The president of Atlantis Paradise Island has raised concerns about the impact of Royal Caribbean's planned Beach Club
Audrey Oswell, president & managing director of Atlantis Paradise Island, is urging the Bahamas to take a closer look at Royal Caribbean's planned Royal Beach Club.

Oswell called on the public to petition the government to 'put on the brakes and follow through on a serious examination of the impact this proposed project will have on our environment and our businesses.'

On Wednesday, Royal Caribbean said it got the government's green light to open its first Royal Beach Club at Paradise Island, with plans for the 17-acre project to begin receiving cruisers in 2025. 

Environmental concerns

In a statement, Oswell alleged 'potentially devastating impacts to the Paradise Island coastline and the pristine beaches with any expansion of beach areas, overwater cabanas, seawalls, jetties or other structures.' She particularly cited concerns about potential impact to the thriving coral reef at the north seabed.

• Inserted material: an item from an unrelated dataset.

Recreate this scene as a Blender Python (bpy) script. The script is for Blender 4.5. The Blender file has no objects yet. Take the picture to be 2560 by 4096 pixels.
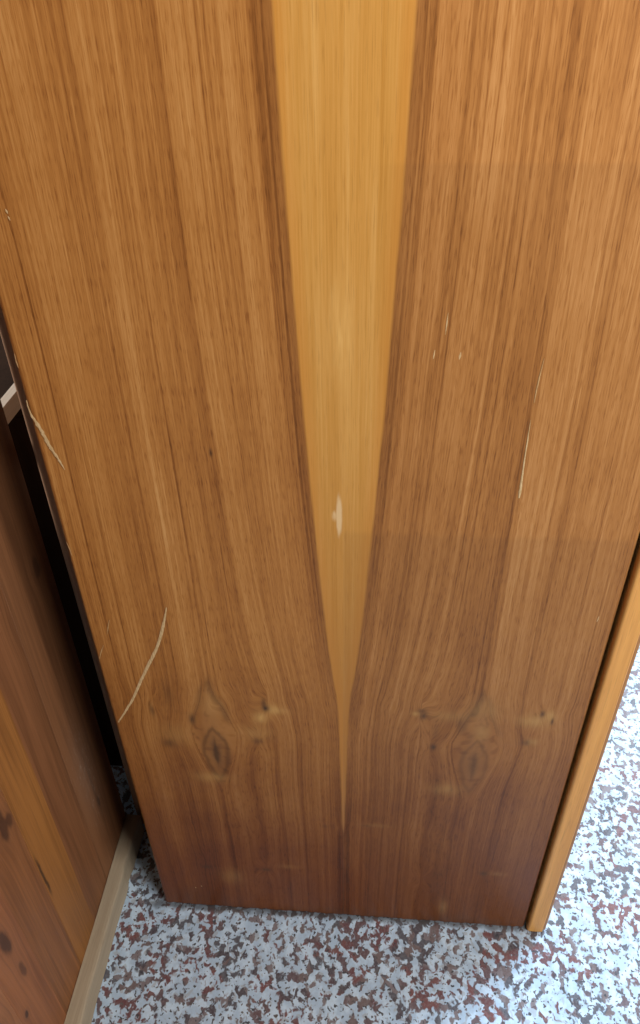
import bpy, bmesh, math, random
import numpy as np
from mathutils import Matrix, Vector

random.seed(7)
S = bpy.context.scene
C = S.collection

# ------------------------------------------------------------------ camera
cam_d = bpy.data.cameras.new('camera')
cam = bpy.data.objects.new('camera', cam_d)
C.objects.link(cam)
yaw, pitch, roll = -0.08664195, 0.64386134, -0.02239979
f0 = Vector((math.sin(yaw), math.cos(yaw), 0)); r0 = Vector((math.cos(yaw), -math.sin(yaw), 0)); u0 = Vector((0, 0, 1))
fw = f0 * math.cos(pitch) - u0 * math.sin(pitch)
up = u0 * math.cos(pitch) + f0 * math.sin(pitch)
rt = r0 * math.cos(roll) + up * math.sin(roll)
up = -r0 * math.sin(roll) + up * math.cos(roll)
M = Matrix.Identity(4)
for i in range(3):
    M[i][0] = rt[i]; M[i][1] = up[i]; M[i][2] = -fw[i]
M.translation = (0.02979192, -0.57367315, 1.20856613)
cam.matrix_world = M
cam_d.sensor_fit = 'VERTICAL'
cam_d.sensor_height = 36.0
cam_d.lens = 36.0 * 3078 / 4096
cam_d.clip_start = 0.02
cam_d.clip_end = 100
cam_d.dof.use_dof = True
cam_d.dof.focus_distance = 0.95
cam_d.dof.aperture_fstop = 28.0
S.camera = cam

# ------------------------------------------------------------------ light
W = bpy.data.worlds.new('World'); S.world = W; W.use_nodes = True
W.node_tree.nodes['Background'].inputs[0].default_value = (0.80, 0.88, 1.0, 1)
W.node_tree.nodes['Background'].inputs[1].default_value = 0.015


def area(name, loc, target, size, size_y, power, color):
    l = bpy.data.lights.new(name, 'AREA'); l.shape = 'RECTANGLE'
    l.size = size; l.size_y = size_y; l.energy = power; l.color = color
    o = bpy.data.objects.new(name, l); C.objects.link(o)
    o.location = loc
    o.rotation_euler = (Vector(target) - Vector(loc)).to_track_quat('-Z', 'Y').to_euler()
    return o


area('panel_top_fill', (0.50, -0.50, 1.90), (0.05, 0, 1.0), 0.45, 0.45, 11.5, (1.0, 0.95, 0.88))  # added lamp hung close in to brighten the top of the panel
area('front_fill', (1.30, -1.08, 1.22), (0.1, 0, 0.75), 0.9, 0.9, 25, (1.0, 0.97, 0.95))  # added unseen source for frontal light and sheen on the veneer
area('back_fill', (-2.2, 1.0, 1.6), (-0.4, 0.2, 0.75), 0.4, 0.4, 70, (1.0, 0.95, 0.90))  # added light from behind, lifts the pale lath and the stile
area('window_light', (2.3, 1.9, 1.5), (0.5, 0, 0), 1.6, 1.6, 265, (0.64, 0.82, 1.0))

S.view_settings.view_transform = 'Standard'
S.view_settings.look = 'None'
S.view_settings.exposure = 0.0
S.view_settings.gamma = 1.0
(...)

Oswell also said the impact of additional boat traffic in Nassau harbor to ferry guests, supplies, employees and other support service workers has not been adequately addressed.

Further concerns by the Atlantis chief pertain to desalination and wastewater treatment, emergency services/evacuation for large numbers of people using the Beach Club and the privatization of Paradise Island's last public beach.

Lost business downtown?

'The proposed beach project would assure that thousands of RCI visitors to Paradise Island will bypass our downtown, negatively impacting merchants, restaurants and other venues that rely on tourism,' Oswell asserted.

In taking her stance, Oswell is challenging one of Atlantis Paradise Island's major customers since Royal Caribbean sends many cruisers to the attraction on excursions.

Government plans environmental impact assessment

Bahamas Tourism Minister Chester Cooper told Eyewitness News his ministry is aware of Atlantis’s concerns and assured the project will be 'vetted properly.' Cooper also said the project's approval is subject to an environmental impact assessment and an environmental management plan, and Department of Environmental Planning and Protection is aware of the questions raised by Atlantis and remains satisfied these will be addressed as a part of the normal process.

Seatrade Cruise News reached out to Royal Caribbean for reaction, and the company initially said it would be commenting but did not end up doing so.